The regulators and regulated are supposed to be in close contact. For 11 systemically important institutions, hopefully the Fed has good communication channels with them, and these run both ways. It shouldn’t be about occasional box ticking exercises and posting a questionnaire every month. These are the most complex financial institutions in the world and the Fed has a duty to know what they are up to.

So a drawn-out public process of trial and error should not be how banks learn to write their living wills.

This is supposed to be a part of ending “too big to fail”. If a bank can envision how it could be resolved, then regulators can have confidence in this process, burn creditors, create new good banks or whatever else is needed.
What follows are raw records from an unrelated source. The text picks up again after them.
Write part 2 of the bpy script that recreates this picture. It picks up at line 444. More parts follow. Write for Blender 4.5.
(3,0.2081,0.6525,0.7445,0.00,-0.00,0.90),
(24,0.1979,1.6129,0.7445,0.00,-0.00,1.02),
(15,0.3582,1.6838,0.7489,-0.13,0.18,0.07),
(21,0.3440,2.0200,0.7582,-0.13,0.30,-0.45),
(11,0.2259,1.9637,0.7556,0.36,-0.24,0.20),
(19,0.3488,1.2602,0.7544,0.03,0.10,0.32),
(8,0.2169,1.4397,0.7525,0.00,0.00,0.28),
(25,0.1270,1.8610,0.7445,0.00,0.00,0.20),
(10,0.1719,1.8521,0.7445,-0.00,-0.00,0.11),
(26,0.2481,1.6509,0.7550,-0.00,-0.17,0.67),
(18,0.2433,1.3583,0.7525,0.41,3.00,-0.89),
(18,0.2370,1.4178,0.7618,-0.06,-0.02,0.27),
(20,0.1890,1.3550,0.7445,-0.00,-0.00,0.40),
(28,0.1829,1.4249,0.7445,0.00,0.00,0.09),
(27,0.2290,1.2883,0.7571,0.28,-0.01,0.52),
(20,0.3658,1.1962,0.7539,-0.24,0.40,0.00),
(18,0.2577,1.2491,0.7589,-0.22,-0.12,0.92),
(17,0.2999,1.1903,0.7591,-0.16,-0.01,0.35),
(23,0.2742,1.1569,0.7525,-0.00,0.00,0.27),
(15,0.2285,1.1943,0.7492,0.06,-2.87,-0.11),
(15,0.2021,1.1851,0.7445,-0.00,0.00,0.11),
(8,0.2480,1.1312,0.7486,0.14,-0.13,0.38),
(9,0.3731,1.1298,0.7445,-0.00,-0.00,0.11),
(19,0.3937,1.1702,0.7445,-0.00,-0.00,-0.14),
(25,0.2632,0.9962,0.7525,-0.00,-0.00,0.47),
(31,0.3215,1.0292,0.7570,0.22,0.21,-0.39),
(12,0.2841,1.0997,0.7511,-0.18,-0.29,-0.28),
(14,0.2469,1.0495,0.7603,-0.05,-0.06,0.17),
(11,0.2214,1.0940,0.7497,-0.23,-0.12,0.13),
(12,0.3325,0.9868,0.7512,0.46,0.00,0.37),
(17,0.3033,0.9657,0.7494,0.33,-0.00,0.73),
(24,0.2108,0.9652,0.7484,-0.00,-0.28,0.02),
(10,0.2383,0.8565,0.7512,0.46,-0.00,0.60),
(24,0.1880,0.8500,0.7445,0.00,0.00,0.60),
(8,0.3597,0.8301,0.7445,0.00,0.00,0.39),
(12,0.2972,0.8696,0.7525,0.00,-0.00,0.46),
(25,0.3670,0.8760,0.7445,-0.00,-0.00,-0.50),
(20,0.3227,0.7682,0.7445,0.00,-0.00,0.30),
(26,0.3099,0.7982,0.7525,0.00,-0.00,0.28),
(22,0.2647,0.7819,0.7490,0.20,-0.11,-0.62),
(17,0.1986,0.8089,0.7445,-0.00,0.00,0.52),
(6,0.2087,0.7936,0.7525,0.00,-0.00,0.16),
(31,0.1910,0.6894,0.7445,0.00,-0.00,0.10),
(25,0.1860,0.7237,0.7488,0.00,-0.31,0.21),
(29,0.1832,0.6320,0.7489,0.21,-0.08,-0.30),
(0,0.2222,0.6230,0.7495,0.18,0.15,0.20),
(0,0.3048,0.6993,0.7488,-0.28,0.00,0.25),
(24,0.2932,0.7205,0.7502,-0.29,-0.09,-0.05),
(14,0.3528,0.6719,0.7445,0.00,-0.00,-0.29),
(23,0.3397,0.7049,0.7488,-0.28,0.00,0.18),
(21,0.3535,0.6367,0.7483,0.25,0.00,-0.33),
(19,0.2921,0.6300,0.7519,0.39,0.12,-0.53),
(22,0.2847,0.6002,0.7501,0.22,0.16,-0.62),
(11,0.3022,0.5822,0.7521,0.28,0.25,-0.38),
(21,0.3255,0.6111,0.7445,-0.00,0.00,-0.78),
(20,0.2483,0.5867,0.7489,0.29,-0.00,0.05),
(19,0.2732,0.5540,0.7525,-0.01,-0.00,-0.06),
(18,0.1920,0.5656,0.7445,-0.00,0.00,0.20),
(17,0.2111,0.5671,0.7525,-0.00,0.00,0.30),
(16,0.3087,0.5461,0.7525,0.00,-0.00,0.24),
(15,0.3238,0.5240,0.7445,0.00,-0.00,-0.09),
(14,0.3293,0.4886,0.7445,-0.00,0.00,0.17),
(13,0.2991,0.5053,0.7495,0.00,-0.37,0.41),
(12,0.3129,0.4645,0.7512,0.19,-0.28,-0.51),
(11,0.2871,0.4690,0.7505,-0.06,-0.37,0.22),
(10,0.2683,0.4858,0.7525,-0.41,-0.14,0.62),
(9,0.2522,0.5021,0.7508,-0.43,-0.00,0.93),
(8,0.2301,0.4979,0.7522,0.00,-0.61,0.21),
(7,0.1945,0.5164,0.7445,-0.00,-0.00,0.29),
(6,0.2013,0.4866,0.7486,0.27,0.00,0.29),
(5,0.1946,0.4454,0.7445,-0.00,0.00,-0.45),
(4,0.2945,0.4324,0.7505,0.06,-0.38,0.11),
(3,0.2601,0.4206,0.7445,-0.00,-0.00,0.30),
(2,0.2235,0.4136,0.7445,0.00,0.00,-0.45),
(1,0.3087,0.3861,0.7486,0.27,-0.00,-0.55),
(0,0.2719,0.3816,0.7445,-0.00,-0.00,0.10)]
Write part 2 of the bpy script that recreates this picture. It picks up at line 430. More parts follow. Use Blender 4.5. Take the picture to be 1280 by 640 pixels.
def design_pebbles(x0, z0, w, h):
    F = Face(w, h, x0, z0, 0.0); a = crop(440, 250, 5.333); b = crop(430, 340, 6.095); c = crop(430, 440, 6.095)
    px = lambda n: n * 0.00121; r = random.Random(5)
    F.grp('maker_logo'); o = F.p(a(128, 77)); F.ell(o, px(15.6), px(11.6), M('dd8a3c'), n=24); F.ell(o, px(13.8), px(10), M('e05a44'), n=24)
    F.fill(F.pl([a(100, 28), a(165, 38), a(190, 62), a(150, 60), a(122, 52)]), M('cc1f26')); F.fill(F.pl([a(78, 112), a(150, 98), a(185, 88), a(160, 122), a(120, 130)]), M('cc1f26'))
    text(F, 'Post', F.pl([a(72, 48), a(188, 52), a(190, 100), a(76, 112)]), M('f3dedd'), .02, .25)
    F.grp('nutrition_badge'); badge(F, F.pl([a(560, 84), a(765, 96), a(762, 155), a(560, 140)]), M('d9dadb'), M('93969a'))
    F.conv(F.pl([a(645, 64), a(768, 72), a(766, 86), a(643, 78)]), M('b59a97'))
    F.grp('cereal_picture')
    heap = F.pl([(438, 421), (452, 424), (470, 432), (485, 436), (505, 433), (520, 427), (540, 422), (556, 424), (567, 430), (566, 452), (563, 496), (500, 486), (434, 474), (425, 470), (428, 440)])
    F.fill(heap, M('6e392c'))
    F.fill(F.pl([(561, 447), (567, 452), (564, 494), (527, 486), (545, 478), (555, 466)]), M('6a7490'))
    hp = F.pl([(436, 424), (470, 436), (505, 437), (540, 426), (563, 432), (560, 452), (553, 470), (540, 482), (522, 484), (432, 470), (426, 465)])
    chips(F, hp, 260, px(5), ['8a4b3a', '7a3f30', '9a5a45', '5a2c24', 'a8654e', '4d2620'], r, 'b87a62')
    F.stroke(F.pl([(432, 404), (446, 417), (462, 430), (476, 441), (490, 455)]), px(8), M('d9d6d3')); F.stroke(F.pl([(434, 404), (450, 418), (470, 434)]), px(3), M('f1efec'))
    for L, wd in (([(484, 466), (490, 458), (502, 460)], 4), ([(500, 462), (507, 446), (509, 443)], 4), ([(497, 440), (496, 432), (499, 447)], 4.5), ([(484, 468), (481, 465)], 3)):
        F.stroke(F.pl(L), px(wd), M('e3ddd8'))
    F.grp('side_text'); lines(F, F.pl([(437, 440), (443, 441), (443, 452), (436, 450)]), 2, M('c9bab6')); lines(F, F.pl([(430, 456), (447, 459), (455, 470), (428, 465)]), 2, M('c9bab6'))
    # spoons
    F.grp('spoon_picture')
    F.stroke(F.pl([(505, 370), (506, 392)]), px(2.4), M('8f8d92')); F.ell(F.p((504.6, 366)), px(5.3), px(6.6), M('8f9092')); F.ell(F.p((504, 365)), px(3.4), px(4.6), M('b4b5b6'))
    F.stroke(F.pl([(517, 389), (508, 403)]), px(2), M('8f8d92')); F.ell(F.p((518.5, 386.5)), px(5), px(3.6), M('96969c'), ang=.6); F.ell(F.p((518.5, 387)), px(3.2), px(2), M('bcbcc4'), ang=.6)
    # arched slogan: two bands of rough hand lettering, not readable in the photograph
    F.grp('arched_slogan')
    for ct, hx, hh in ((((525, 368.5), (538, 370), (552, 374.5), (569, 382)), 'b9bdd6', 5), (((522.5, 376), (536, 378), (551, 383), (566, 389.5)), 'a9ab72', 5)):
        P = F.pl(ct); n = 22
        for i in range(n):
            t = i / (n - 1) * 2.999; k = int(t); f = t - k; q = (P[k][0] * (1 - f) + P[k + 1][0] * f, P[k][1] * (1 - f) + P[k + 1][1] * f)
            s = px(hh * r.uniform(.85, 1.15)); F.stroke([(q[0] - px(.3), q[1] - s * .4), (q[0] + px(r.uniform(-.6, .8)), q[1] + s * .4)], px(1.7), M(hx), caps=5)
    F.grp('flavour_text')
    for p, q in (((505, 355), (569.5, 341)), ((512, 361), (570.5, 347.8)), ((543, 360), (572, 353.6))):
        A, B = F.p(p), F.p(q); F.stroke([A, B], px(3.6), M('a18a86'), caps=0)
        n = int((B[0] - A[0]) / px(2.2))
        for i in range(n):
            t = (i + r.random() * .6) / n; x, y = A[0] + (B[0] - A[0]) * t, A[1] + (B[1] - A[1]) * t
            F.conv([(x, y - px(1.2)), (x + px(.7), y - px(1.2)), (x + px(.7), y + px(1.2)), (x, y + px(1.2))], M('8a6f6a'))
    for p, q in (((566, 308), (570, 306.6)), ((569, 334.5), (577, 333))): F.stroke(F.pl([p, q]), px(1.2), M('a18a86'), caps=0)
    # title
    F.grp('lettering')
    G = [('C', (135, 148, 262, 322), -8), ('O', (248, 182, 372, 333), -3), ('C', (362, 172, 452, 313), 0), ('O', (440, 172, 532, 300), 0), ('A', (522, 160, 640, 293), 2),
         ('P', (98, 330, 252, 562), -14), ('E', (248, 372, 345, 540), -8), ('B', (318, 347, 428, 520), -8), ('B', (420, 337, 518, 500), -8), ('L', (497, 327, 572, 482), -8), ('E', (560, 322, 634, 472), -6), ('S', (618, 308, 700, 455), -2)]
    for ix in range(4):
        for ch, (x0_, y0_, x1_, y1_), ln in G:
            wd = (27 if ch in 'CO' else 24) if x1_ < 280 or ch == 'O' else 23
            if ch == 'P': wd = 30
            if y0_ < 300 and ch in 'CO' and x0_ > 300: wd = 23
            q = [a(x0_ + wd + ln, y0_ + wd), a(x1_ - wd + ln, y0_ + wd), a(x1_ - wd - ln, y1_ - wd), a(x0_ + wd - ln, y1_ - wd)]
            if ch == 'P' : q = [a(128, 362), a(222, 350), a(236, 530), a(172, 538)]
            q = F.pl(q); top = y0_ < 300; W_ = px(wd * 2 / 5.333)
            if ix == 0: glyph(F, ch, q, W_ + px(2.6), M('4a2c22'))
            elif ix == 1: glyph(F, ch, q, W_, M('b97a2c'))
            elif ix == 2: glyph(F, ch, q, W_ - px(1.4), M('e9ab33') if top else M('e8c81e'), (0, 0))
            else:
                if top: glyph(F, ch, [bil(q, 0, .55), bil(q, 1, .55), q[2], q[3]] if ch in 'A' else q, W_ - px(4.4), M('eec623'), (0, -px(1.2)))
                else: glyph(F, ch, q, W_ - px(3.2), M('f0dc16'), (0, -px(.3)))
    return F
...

Big banks will be able to fail (or rather, be resolved) without a disorderly multi-year bankruptcy, meaning banks' liabilities can be priced without state support.

But the banks could scarcely have got it more wrong (despite this being the second attempt at submitting the plans).

The Fed said all of the plans had “assumptions that the agencies regard as unrealistic or inadequately supported… and the failure to make, or even to identify, the kinds of changes in firm structure and practices that would be necessary to enhance the prospects for orderly resolution.”

The FDIC board of directors said “the plans submitted by the first-wave filers are not credible and do not facilitate an orderly resolution under the US bankruptcy code.”

Harsh judgement from the regulators may have a political motive. If the banks cannot jump through the living will hoop, this adds credibility to calls to break them up. Too big to resolve could be considered too big to exist.

This is not what planning means

But conspiracies aside, the task is a near-impossible one, which elevates the concept of planning far beyond what it can bear.

The banks are being asked, in essence, what they would do if everything they plan to do fails. But no bank plans to run out of money; no bank plans to turn to public funds, and presumably if it does so, it is down to an event that it did predict or account for. 

If a bank finds a huge trading loss buried somewhere, or that a book of assets it thought was great turns out to be near-worthless, that isn’t because it planned to have poor risk controls, or planned to buy rubbish assets. And if it doesn’t have enough capital to cover whatever goes wrong, that probably wasn’t in the plan either.

It’s like asking a job applicant at interview what their plan would be if they got the job, then were fired, became homeless and turned to alcoholism. Their only possible response would be to deal with the situation as best they could.

It is not even clear why bank management is being asked to do this. The purpose of the living will is to protect the rest of the financial system from the effects of a bank resolution. But virtually the only thing you can be sure of in a big bank resolution is that the management of the resolved bank are not going to be allowed anywhere near the rest of the financial system for a good while.

There are some sensible concepts hiding inside the living will idea. Two suggestions the joint US agencies make are for a simpler legal structure at the big banks and a way around early termination rights in derivative contracts. This would mean that counterparts close out contracts to the disadvantage of the bank in resolution. They also encourage “the ability to produce reliable information in a timely manner”, which is hard to disagree with.

But why package these in the nonsense of a living will? At best, the living will crusade would do no lasting damage; more dollars down the compliance drain, a heavier burden for banks and regulators, but little lasting harm. But at worst, sensible measures that might ease a big bank resolution will drown under the challenge of chasing the living will.